Introduction
Indian equity markets ended Thursday’s session on a weak note as global oil supply concerns rattled investor sentiment. Rising geopolitical tensions near the Strait of Hormuz, one of the world’s most important crude transport routes, pushed international oil prices higher and triggered selling pressure across major indices. As a result, both the Nifty 50 Index and the BSE Sensex closed lower on March 12, 2026, reflecting growing global uncertainty and cautious investor sentiment.
Market Data
At the end of the trading session, the Nifty 50 Index settled at 23,639.15, down 227.70 points (-0.95%), while the BSE Sensex closed at 76,034.42, falling 829.29 points (-1.08%). Several sectors, including banking, auto, and aviation stocks, witnessed selling pressure during the day. Market participants remained cautious as higher crude prices could increase input costs and inflation, which may affect corporate earnings in the coming quarters.

Analysts believe that concerns about possible disruptions in oil supply through the Strait of Hormuz have been a major factor behind the recent surge in global crude prices. Since India imports a significant portion of its energy needs, any sustained rise in oil prices can negatively impact the economy by increasing fuel costs and inflation.

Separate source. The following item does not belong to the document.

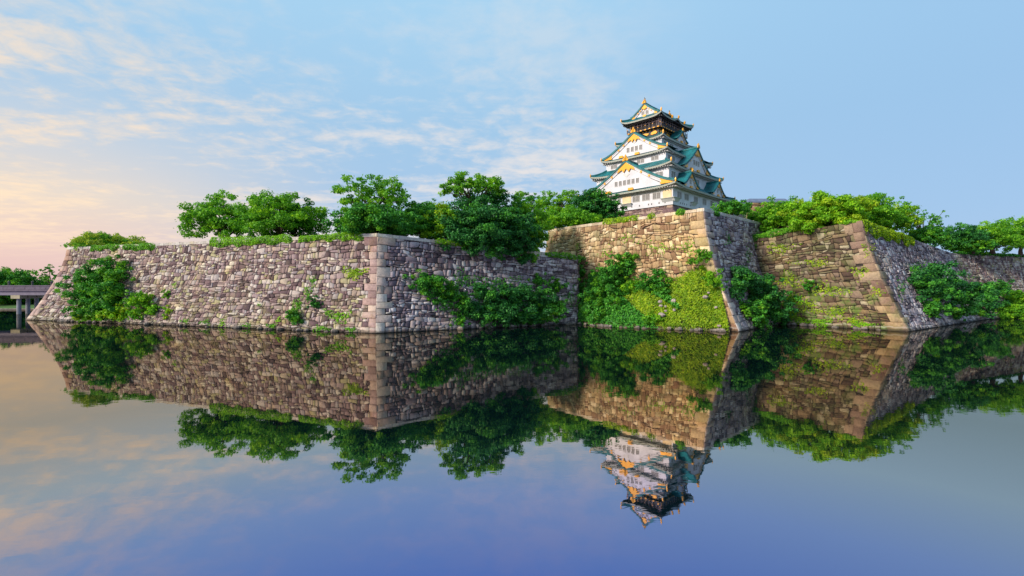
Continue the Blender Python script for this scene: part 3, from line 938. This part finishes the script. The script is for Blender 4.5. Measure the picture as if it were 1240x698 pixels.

Additionally, global investors remained cautious amid geopolitical uncertainties, leading to intermittent selling in equities. Experts suggest that markets may remain volatile in the short term as traders continue to track geopolitical developments and global commodity prices.

Conclusion
In conclusion, rising geopolitical tensions and concerns over oil supply disruptions weighed heavily on Indian stock markets today. Investors will closely monitor global developments, crude oil prices, and foreign investment trends to assess the market’s next direction. Until global tensions ease, market volatility is expected to remain elevated.